Print, exactly as they stand, the lines from the start of the listing to the line containing "-9.6, front: 6.4", inclusive.
━━━ Excerpted data
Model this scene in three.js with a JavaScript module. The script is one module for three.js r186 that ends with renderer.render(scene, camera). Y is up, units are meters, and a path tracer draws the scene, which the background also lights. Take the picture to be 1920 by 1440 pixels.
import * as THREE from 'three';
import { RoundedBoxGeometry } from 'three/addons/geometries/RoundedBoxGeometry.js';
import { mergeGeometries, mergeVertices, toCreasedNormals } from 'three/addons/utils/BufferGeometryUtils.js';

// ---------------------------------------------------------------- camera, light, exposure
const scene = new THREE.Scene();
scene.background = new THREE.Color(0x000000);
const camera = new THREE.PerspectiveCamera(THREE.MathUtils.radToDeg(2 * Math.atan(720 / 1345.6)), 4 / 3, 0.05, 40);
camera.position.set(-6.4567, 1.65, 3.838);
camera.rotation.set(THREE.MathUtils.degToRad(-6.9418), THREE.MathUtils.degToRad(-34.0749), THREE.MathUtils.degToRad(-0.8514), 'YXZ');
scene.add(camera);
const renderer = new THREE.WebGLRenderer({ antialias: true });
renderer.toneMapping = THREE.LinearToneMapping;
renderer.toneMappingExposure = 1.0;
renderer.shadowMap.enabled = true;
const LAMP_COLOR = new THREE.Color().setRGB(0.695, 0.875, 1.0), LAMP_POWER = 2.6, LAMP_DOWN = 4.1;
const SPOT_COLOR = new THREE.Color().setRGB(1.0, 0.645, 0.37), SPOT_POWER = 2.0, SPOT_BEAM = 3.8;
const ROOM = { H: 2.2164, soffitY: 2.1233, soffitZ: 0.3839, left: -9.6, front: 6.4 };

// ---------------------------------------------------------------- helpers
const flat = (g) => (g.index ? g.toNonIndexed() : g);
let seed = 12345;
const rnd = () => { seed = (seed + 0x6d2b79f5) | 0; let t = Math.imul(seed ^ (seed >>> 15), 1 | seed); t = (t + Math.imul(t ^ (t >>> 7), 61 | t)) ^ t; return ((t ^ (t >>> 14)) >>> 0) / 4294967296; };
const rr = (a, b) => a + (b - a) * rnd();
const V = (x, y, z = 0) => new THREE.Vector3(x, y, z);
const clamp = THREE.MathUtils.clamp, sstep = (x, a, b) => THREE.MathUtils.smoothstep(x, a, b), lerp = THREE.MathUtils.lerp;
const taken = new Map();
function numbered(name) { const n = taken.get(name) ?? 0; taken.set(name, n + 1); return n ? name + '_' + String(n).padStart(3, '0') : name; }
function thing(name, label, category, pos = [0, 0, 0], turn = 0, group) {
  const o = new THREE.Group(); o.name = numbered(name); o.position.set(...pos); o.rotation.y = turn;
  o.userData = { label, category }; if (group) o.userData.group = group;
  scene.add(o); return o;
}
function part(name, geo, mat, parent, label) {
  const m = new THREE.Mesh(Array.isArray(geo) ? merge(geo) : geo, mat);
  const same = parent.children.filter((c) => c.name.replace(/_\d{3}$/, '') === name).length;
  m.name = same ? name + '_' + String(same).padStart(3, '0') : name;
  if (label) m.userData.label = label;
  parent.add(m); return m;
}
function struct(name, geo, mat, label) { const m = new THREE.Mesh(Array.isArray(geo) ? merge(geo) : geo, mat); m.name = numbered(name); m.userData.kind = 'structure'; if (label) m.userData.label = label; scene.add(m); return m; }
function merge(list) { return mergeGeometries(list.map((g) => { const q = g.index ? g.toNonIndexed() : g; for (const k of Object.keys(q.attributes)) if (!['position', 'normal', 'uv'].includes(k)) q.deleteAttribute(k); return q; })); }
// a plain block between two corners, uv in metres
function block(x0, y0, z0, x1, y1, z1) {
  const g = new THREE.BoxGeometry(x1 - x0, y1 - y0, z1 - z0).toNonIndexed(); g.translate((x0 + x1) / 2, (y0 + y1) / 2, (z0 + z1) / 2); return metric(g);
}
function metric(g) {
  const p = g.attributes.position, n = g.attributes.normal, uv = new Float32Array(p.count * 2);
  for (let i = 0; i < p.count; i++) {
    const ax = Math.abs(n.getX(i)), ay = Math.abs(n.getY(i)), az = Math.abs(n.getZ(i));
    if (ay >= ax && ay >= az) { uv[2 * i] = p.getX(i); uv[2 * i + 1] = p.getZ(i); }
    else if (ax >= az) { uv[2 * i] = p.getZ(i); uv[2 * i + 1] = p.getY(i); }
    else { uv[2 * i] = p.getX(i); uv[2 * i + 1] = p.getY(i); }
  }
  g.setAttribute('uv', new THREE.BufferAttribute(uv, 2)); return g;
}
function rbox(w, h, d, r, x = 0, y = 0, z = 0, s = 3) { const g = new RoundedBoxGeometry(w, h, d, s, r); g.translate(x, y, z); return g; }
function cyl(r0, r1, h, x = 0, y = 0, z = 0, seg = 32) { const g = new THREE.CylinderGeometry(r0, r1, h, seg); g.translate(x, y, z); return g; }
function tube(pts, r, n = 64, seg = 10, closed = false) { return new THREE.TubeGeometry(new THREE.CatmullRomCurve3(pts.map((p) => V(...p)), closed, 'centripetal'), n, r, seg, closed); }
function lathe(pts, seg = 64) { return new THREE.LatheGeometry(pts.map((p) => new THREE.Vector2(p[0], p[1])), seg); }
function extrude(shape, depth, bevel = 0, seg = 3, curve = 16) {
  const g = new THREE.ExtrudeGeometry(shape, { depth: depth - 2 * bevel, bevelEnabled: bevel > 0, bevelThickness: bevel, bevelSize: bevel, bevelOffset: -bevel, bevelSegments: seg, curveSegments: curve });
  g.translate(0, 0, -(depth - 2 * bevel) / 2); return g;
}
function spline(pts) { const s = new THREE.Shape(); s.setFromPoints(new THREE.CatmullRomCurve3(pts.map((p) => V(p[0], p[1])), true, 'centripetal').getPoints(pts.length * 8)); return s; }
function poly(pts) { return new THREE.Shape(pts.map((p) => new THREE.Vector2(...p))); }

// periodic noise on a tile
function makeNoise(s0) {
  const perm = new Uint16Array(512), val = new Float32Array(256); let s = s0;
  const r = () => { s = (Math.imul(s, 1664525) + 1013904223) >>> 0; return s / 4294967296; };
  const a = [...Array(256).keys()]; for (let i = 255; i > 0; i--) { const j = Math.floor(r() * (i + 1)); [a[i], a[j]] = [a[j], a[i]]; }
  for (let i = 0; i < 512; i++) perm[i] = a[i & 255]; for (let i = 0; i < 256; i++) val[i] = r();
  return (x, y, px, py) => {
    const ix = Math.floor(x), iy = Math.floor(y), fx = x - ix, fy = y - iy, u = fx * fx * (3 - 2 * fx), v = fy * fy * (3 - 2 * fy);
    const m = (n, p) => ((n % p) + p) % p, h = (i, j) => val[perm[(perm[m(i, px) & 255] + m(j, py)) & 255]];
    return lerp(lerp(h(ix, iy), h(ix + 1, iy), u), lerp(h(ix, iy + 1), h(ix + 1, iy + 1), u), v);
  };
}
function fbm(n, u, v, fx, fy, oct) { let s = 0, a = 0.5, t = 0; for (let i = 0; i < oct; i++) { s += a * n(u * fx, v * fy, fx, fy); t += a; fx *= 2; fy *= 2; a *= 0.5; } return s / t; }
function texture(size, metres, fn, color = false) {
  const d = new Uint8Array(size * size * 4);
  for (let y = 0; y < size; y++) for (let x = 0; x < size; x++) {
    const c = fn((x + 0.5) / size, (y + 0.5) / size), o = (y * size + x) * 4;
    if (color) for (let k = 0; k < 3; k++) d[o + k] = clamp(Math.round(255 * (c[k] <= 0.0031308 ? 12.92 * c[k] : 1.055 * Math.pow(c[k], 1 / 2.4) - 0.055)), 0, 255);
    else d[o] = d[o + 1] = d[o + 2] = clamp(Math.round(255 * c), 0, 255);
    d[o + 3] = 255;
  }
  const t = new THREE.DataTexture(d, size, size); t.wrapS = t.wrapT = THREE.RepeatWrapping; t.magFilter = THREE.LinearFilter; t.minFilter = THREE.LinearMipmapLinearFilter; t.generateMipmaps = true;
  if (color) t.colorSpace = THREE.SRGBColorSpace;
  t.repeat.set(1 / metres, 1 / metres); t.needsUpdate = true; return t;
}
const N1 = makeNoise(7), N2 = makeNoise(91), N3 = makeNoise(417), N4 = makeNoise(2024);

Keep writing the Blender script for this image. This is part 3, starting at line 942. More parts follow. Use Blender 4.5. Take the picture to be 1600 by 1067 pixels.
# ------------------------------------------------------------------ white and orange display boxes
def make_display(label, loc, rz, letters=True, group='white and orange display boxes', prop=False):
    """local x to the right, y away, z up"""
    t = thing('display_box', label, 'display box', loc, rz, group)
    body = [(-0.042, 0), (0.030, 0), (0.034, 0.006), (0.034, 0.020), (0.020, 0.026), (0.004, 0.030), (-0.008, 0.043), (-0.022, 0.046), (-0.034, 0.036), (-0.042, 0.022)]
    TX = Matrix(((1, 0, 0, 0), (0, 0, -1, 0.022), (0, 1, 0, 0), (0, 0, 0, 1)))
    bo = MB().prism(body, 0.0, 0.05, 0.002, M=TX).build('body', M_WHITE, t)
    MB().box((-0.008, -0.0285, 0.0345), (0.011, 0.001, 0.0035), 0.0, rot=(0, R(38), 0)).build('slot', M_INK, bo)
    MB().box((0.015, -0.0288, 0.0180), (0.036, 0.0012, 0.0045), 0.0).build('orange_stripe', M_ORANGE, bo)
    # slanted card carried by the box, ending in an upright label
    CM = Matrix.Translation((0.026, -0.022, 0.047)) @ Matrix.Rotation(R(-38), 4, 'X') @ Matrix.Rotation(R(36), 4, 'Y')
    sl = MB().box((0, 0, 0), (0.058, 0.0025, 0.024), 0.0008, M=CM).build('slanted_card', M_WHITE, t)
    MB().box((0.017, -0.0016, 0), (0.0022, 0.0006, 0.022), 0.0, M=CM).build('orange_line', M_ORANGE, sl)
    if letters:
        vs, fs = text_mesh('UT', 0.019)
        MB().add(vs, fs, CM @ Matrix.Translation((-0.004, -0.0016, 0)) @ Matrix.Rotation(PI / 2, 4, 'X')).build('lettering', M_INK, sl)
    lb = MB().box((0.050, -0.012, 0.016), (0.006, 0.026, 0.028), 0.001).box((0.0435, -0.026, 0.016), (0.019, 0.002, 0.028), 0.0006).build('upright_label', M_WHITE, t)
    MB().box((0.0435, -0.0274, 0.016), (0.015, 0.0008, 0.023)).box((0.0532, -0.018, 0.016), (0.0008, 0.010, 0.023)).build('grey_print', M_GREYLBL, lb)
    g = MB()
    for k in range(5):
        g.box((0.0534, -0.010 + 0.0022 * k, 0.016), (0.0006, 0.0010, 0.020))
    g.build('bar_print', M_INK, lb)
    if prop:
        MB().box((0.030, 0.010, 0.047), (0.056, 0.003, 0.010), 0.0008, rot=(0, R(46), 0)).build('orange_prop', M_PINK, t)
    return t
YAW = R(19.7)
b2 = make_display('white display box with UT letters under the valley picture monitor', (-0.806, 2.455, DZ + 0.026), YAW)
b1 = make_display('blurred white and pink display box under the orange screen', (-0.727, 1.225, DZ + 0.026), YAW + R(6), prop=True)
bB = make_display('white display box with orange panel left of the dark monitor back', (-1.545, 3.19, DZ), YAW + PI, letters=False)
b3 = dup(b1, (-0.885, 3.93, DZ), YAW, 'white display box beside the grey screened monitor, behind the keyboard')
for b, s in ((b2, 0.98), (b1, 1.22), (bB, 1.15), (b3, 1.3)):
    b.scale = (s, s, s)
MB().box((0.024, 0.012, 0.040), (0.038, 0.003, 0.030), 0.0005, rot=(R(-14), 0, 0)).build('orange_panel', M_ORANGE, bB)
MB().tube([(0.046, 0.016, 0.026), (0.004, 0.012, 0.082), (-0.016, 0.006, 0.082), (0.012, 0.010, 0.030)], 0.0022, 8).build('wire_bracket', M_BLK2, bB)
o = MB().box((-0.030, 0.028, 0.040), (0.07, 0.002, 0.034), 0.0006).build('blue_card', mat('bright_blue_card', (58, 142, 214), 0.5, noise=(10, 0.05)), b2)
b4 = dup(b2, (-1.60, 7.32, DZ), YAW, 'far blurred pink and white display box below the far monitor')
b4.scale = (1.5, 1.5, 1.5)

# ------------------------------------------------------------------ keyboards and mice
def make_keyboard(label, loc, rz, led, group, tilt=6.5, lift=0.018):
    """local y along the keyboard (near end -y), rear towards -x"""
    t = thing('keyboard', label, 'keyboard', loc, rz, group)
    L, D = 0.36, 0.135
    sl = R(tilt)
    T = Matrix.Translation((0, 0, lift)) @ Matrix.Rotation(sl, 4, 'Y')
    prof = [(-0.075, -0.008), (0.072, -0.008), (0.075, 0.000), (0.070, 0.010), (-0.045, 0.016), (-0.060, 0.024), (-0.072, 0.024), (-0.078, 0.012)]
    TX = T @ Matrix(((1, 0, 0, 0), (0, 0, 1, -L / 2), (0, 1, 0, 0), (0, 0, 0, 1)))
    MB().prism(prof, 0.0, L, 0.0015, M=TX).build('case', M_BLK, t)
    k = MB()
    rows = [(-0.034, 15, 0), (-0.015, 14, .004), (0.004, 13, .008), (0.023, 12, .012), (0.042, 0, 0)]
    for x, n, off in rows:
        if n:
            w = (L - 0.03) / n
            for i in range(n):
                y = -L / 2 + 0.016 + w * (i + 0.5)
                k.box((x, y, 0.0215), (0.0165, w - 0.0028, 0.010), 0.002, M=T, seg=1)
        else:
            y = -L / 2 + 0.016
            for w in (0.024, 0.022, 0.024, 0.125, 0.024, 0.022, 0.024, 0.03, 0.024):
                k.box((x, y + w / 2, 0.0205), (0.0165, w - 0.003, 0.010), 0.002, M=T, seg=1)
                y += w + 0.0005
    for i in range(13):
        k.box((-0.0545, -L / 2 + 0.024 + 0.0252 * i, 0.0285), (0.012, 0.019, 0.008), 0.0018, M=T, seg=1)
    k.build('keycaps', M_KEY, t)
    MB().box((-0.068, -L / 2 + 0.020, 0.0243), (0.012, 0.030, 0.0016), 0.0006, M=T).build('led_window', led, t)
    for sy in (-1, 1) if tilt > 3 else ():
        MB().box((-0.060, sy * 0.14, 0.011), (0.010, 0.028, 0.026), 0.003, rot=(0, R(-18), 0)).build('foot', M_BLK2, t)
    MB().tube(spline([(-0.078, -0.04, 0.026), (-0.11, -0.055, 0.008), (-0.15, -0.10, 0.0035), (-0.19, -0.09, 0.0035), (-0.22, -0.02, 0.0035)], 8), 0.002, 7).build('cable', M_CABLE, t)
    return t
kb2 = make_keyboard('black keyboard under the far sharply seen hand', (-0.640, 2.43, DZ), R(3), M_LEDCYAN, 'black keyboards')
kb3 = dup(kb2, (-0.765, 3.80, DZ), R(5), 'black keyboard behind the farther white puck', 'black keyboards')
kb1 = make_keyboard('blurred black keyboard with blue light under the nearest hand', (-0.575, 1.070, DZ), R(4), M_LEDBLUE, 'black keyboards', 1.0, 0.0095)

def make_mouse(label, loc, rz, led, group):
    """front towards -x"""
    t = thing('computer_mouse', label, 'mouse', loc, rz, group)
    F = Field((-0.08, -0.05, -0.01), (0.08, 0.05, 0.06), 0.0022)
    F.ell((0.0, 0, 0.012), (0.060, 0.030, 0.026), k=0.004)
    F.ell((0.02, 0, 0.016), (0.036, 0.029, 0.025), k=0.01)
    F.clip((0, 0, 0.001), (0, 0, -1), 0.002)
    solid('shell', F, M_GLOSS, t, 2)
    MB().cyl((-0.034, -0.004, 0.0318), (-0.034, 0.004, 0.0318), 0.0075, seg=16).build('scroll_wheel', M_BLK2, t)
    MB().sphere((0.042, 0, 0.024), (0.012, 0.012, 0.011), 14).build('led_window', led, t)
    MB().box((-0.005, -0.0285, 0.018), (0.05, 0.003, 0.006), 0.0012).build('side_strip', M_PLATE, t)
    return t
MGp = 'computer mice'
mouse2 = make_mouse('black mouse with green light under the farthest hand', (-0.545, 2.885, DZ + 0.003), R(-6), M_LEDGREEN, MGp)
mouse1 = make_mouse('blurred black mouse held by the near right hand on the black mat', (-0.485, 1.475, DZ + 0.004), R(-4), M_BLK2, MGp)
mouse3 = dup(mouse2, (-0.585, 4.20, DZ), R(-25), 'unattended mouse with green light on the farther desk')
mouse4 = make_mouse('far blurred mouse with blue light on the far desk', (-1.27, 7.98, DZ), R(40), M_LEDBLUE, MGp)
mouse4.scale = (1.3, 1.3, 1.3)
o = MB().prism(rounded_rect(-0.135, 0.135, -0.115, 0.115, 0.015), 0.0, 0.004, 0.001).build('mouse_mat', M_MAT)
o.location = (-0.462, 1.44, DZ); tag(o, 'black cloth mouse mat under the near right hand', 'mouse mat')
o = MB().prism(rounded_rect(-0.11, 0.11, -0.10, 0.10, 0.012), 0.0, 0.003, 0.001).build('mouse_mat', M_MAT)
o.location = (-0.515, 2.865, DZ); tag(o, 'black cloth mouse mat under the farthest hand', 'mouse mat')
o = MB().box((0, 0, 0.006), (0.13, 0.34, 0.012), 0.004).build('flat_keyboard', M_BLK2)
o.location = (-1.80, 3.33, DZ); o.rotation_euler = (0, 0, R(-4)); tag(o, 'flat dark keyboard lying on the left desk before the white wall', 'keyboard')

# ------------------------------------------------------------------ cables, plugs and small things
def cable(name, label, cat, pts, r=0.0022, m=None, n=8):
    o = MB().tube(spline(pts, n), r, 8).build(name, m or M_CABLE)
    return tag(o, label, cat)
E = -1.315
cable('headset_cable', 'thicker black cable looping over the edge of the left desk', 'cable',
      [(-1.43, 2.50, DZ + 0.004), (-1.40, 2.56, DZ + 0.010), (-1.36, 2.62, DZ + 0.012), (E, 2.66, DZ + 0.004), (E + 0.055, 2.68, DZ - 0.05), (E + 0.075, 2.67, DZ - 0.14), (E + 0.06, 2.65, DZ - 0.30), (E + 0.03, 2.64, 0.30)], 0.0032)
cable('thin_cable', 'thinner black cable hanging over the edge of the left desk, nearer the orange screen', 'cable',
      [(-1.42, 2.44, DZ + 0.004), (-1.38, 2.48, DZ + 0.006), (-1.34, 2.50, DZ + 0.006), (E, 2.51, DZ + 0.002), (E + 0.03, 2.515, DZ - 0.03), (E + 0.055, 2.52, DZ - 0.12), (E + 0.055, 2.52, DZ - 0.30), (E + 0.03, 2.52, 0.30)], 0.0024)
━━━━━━
Task answer =
Model this scene in three.js with a JavaScript module. The script is one module for three.js r186 that ends with renderer.render(scene, camera). Y is up, units are meters, and a path tracer draws the scene, which the background also lights. Take the picture to be 1920 by 1440 pixels.
import * as THREE from 'three';
import { RoundedBoxGeometry } from 'three/addons/geometries/RoundedBoxGeometry.js';
import { mergeGeometries, mergeVertices, toCreasedNormals } from 'three/addons/utils/BufferGeometryUtils.js';

// ---------------------------------------------------------------- camera, light, exposure
const scene = new THREE.Scene();
scene.background = new THREE.Color(0x000000);
const camera = new THREE.PerspectiveCamera(THREE.MathUtils.radToDeg(2 * Math.atan(720 / 1345.6)), 4 / 3, 0.05, 40);
camera.position.set(-6.4567, 1.65, 3.838);
camera.rotation.set(THREE.MathUtils.degToRad(-6.9418), THREE.MathUtils.degToRad(-34.0749), THREE.MathUtils.degToRad(-0.8514), 'YXZ');
scene.add(camera);
const renderer = new THREE.WebGLRenderer({ antialias: true });
renderer.toneMapping = THREE.LinearToneMapping;
renderer.toneMappingExposure = 1.0;
renderer.shadowMap.enabled = true;
const LAMP_COLOR = new THREE.Color().setRGB(0.695, 0.875, 1.0), LAMP_POWER = 2.6, LAMP_DOWN = 4.1;
const SPOT_COLOR = new THREE.Color().setRGB(1.0, 0.645, 0.37), SPOT_POWER = 2.0, SPOT_BEAM = 3.8;
const ROOM = { H: 2.2164, soffitY: 2.1233, soffitZ: 0.3839, left: -9.6, front: 6.4 };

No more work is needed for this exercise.